Je courais après des vidéos de Pierre Seghers, comme je pourrais partir à la recherche de Jean Rousselot, autre trésor de l’Ecole de Rochefort, mais hélas, de vilaines maquerelles sucent le jus de nos adresses numériques, et je persiste à les tenir en respect.
Pourtant tout est bien, puisque votre page apparaît, avec ce bel hommage de Pierre Seghers à René-Guy Cadou: il m’autorise à les emporter, avant de les enfouir, dans une caravelle,
Dans une vieille et douce caravelle,
Dans l’étrave, ou si l’on veut dans l’écume,
Et de les perdre au loin, au loin.
Dans un attelage d’un autre âge.
Dans le velours trompeur de la neige.
Dans l’haleine de quelques chiens réunis.

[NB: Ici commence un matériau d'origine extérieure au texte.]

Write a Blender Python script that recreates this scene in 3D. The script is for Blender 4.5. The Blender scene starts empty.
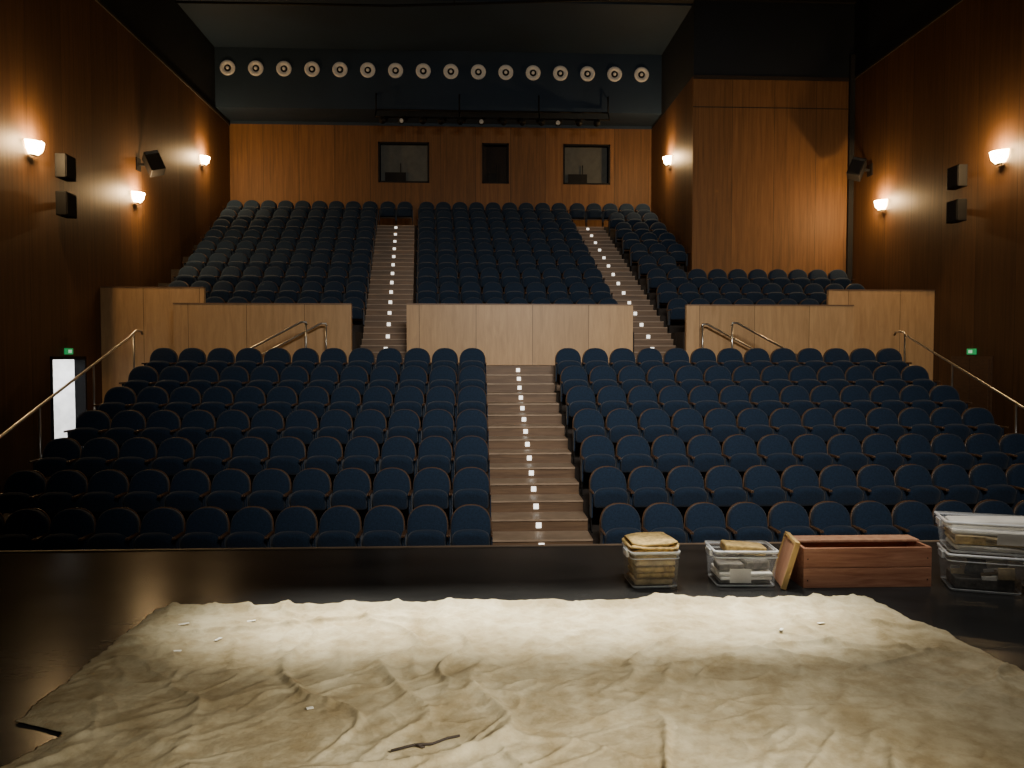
import bpy, bmesh, math, random
from mathutils import Vector, Matrix, noise
from mathutils.bvhtree import BVHTree
random.seed(4)
scene = bpy.context.scene

# ------------------------------------------------------------------ materials
def newmat(name):
    m = bpy.data.materials.new(name); m.use_nodes = True
    nt = m.node_tree
    return m, nt, nt.nodes["Principled BSDF"]

def N(nt, t, **kw):
    n = nt.nodes.new(t)
    for k, v in kw.items(): setattr(n, k, v)
    return n

def plain(name, col, rough=0.6, metal=0.0, emis=None, estr=0.0, alpha=1.0, var=0.15, vs=6.0, spec=0.5):
    m, nt, b = newmat(name)
    tc = N(nt, 'ShaderNodeTexCoord'); nz = N(nt, 'ShaderNodeTexNoise')
    nz.inputs['Scale'].default_value = vs; nz.inputs['Detail'].default_value = 4
    nt.links.new(tc.outputs['Object'], nz.inputs['Vector'])
    r = N(nt, 'ShaderNodeValToRGB')
    r.color_ramp.elements[0].position = 0.3; r.color_ramp.elements[1].position = 0.7
    r.color_ramp.elements[0].color = (*[c*(1-var) for c in col], 1)
    r.color_ramp.elements[1].color = (*[min(1, c*(1+var)) for c in col], 1)
    nt.links.new(nz.outputs['Fac'], r.inputs['Fac'])
    nt.links.new(r.outputs['Color'], b.inputs['Base Color'])
    b.inputs['Roughness'].default_value = rough
    b.inputs['Metallic'].default_value = metal
    b.inputs['Specular IOR Level'].default_value = spec
    b.inputs['Alpha'].default_value = alpha
    if emis:
        b.inputs['Emission Color'].default_value = (*emis, 1)
        b.inputs['Emission Strength'].default_value = estr
    return m

def wood(name, c1, c2, axis='X', period=1.2, groove=0.012, grain=(14, 14, 0.6), rough=0.45, tone=0.25, spec=.5):
    """veneer panels: grain stretched on z, panel joints along 'axis'"""
    m, nt, b = newmat(name)
    L = nt.links.new
    tc = N(nt, 'ShaderNodeTexCoord')
    mp = N(nt, 'ShaderNodeMapping'); mp.inputs['Scale'].default_value = grain
    L(tc.outputs['Object'], mp.inputs['Vector'])
    nz = N(nt, 'ShaderNodeTexNoise'); nz.inputs['Scale'].default_value = 1.0
    nz.inputs['Detail'].default_value = 6; nz.inputs['Roughness'].default_value = 0.65
    nz.inputs['Distortion'].default_value = 0.6
    L(mp.outputs['Vector'], nz.inputs['Vector'])
    r = N(nt, 'ShaderNodeValToRGB')
    r.color_ramp.elements[0].position = 0.3; r.color_ramp.elements[1].position = 0.72
    r.color_ramp.elements[0].color = (*c1, 1); r.color_ramp.elements[1].color = (*c2, 1)
    L(nz.outputs['Fac'], r.inputs['Fac'])
    out = r.outputs['Color']
    if period:
        sx = N(nt, 'ShaderNodeSeparateXYZ'); L(tc.outputs['Object'], sx.inputs['Vector'])
        dv = N(nt, 'ShaderNodeMath', operation='DIVIDE'); L(sx.outputs[axis], dv.inputs[0]); dv.inputs[1].default_value = period
        fl = N(nt, 'ShaderNodeMath', operation='FLOOR'); L(dv.outputs[0], fl.inputs[0])
        fr = N(nt, 'ShaderNodeMath', operation='FRACT'); L(dv.outputs[0], fr.inputs[0])
        gt = N(nt, 'ShaderNodeMath', operation='GREATER_THAN'); L(fr.outputs[0], gt.inputs[0]); gt.inputs[1].default_value = groove/period
        wn = N(nt, 'ShaderNodeTexWhiteNoise', noise_dimensions='1D'); L(fl.outputs[0], wn.inputs['W'])
        mr = N(nt, 'ShaderNodeMapRange'); L(wn.outputs['Value'], mr.inputs['Value'])
        mr.inputs['To Min'].default_value = 1-tone; mr.inputs['To Max'].default_value = 1+tone*0.4
        g2 = N(nt, 'ShaderNodeMapRange'); L(gt.outputs[0], g2.inputs['Value'])
        g2.inputs['To Min'].default_value = 0.3; g2.inputs['To Max'].default_value = 1
        mu = N(nt, 'ShaderNodeMath', operation='MULTIPLY'); L(mr.outputs[0], mu.inputs[0]); L(g2.outputs[0], mu.inputs[1])
        vm = N(nt, 'ShaderNodeVectorMath', operation='SCALE'); L(out, vm.inputs[0]); L(mu.outputs[0], vm.inputs['Scale'])
        out = vm.outputs[0]
    L(out, b.inputs['Base Color'])
    b.inputs['Roughness'].default_value = rough
    b.inputs['Specular IOR Level'].default_value = spec
    bp = N(nt, 'ShaderNodeBump'); bp.inputs['Strength'].default_value = 0.08
    L(nz.outputs['Fac'], bp.inputs['Height']); L(bp.outputs[0], b.inputs['Normal'])
    return m

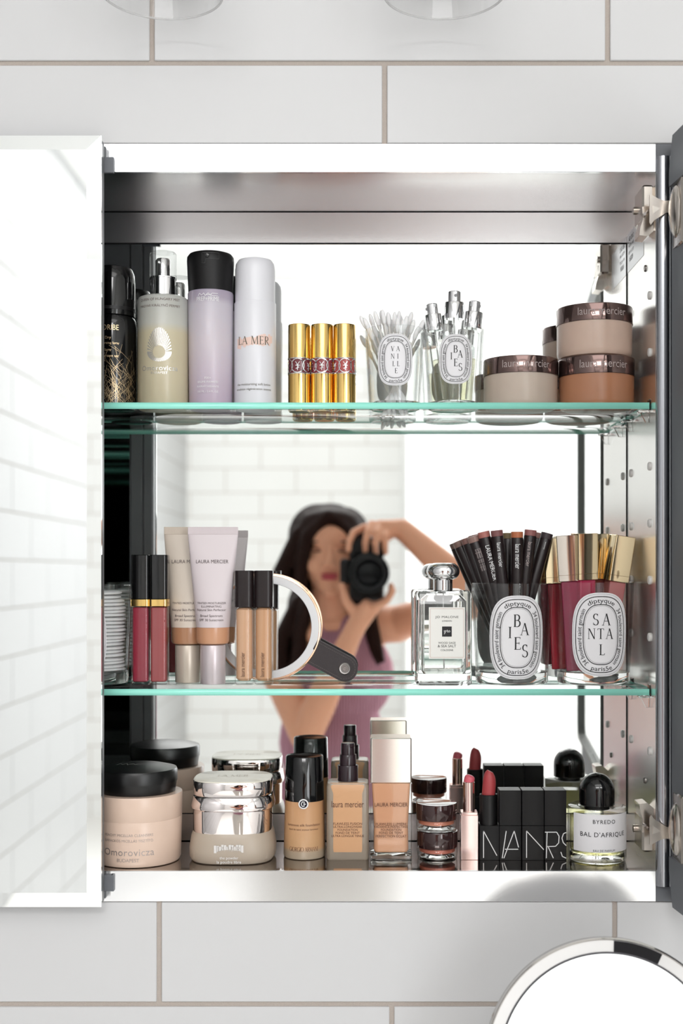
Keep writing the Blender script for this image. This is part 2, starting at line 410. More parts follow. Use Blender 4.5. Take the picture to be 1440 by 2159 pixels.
Tb2 = Matrix.Translation((0, BYR-0.006, 0)) @ Matrix(((-1, 0, 0, 0), (0, 0, 1, 0), (0, 1, 0, 0), (0, 0, 0, 1)))
tiles(wb2, Tb2, -RX, -SPX, 0.0, CEIL, z_base, 0.05, 0.279)
g = M().box(SPX, RX, BYR, BYR+0.0006, 0, CEIL).obj('grout', mat('pale_grout', (205, 200, 194), 0.9), wb2)
struct('floor', M().box(LX-0.1, RX+0.1, BYL-0.1, 0.25, -0.1, 0), floor_m)
struct('ceiling', M().box(LX-0.1, RX+0.1, BYL-0.1, 0.25, CEIL, CEIL+0.1), paint_m)
wr = M()
WY0, WY1, WZ0, WZ1 = -5.07, -2.63, 0.88, 2.62
wr.box(RX, RX+0.12, BYL-0.1, WY0, 0, CEIL).box(RX, RX+0.12, WY1, 0.25, 0, CEIL)
wr.box(RX, RX+0.12, WY0, WY1, WZ1, CEIL).box(RX, RX+0.12, WY0, WY1, 0, WZ0)
struct('wall_right', wr, paint_m)
wn = M()
for y0, y1, z0, z1 in ((WY0, WY0+0.06, WZ0, WZ1), (WY1-0.06, WY1, WZ0, WZ1), (WY0, WY1, WZ0, WZ0+0.06), (WY0, WY1, WZ1-0.06, WZ1), ((WY0+WY1)/2-0.03, (WY0+WY1)/2+0.03, WZ0, WZ1)):
    wn.box(RX-0.02, RX+0.025, y0, y1, z0, z1, b=0.003)
struct('window_1', wn, paint_m)

# ================================================================ the medicine cabinet
cab = thing('medicine_cabinet', 'wide metal bathroom cabinet, left mirror door closed and right door swung open', 'cabinet', (0, 0, 0))
IX0, IX1, IZ0, IZ1, MY = -0.66, 0.2905, 1.1995, 1.901, 0.139
SM0, SM1 = IZ0+0.0312, IZ1-0.036           # mirror band between the two steel strips
def rail(z0, z1, y0=0.0, y1=0.004):
    return M().box(CX0, 0.2905, y0, y1, z0, z1, b=0.0004)
rail(IZ1, CZ1).obj('top_rail', frame_m, cab)
rail(CZ0, IZ0).obj('bottom_rail', frame_m, cab)
M().box(CX0, IX0, 0, 0.012, IZ0, IZ1).obj('left_stile', frame_m, cab)
M().box(IX0, IX1, 0.0041, MY+0.006, IZ1, IZ1+0.004).obj('top_panel', steel, cab)
M().box(IX0, IX1, 0.0041, MY+0.006, IZ0-0.004, IZ0).obj('bottom_panel', floor_steel, cab)
M().box(IX1, IX1+0.004, 0.002, MY+0.006, IZ0-0.004, IZ1+0.004).obj('side_panel', side_steel, cab)
M().box(IX0-0.004, IX0, 0.002, MY+0.006, IZ0-0.004, IZ1+0.004).obj('side_panel', side_steel, cab)
M().box(IX0, IX1, MY-0.0015, MY+0.004, SM1+0.0015, IZ1-0.001).obj('back_strip', steel, cab)
M().box(IX0, IX1, MY-0.0015, MY+0.004, IZ0+0.001, SM0-0.001).obj('back_strip', steel, cab)
M().box(IX0, IX1-0.0012, MY, MY+0.004, SM0, SM1).obj('back_mirror', mirror_m, cab)
M().box(IX0-.003, IX1+.003, MY+0.005, MY+0.008, IZ0-.003, IZ1+.003).obj('back_panel', blackm, cab)
# right stile: slate plate with a rounded chrome strip
M().box(0.2908, CX1, 0.0005, 0.0038, CZ0, CZ1).obj('stile_plate', slate, cab)
st = M(); zt, zb = Z(328, 1.245), Z(1870, 1.245)
pr = []
for i in range(13):
    a = pi*i/12; pr.append((0.2982-0.0077*cos(a), -0.0055*sin(a)))
st.loft([[(x, y, z) for x, y in pr]+[(0.3059, 0.002), (0.2905, 0.002)][0:0] for z in (zb, zt)])
st.obj('chrome_strip', mat('strip_chrome', (0.40, 0.41, 0.44, 1), 0.22, 1.0), cab)
# left door (closed): bevelled mirror on a dark backing, with an inner mirror
LD1, LD0, DZ0, DZ1 = -0.2615, -0.664, Z(1913, 1.226), Z(285, 1.226)
door = M().box(LD0, LD1-0.001, -0.019, -0.004, DZ0+0.001, DZ1-0.001, b=0.001).obj('door', dark_slate, cab, 'closed mirrored door on the left')
bw, bt = 0.0142, 0.0011
def bevel_mirror(x0, x1, z0, z1, yf, name, parent):
    o = [(x0, z0), (x1, z0), (x1, z1), (x0, z1)]
    i = [(x0+bw, z0+bw), (x1-bw, z0+bw), (x1-bw, z1-bw), (x0+bw, z1-bw)]
    m = M()
    vs = [(x, yf+0.005, z) for x, z in o]+[(x, yf+bt, z) for x, z in o]+[(x, yf, z) for x, z in i]
    fs = [(8, 9, 10, 11)]+[(4+j, 4+(j+1) % 4, 8+(j+1) % 4, 8+j) for j in range(4)]+[(j, (j+1) % 4, 4+(j+1) % 4, 4+j) for j in range(4)]+[(3, 2, 1, 0)]
    m.add(vs, fs); return m.obj(name, bevel_m, parent, sharp=0.5)
bevel_mirror(LD0, LD1, DZ0, DZ1, -0.024, 'mirror', door)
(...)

Dans la troupe exténuée de feuilles mortes.
[…]
Dans les poitrines qui se soulèvent et respirent,
Sur les tapis des paumes et leur sourire,
Dans les corridors des os longs et des articulations
A les emporter ou plutôt à les enfouir […]
(extrait librement adapté d’un poème tiré de Mes propriétés, Henri MICHAUX, Éditions J.-O. Fourcade, 1929 ;
http://www.barapoemes.net/archives/2017/05/22/35309703.html )
Que ce petit message vous soit aussi régénérant que le fut pour moi le beau poème de votre blog…
Un sourire
Patricia Colomb
P.S. C’est par Jacques Bertin que, récemment, j’ai découvert René-Guy Cadou (et l’Ecole de Rochefort).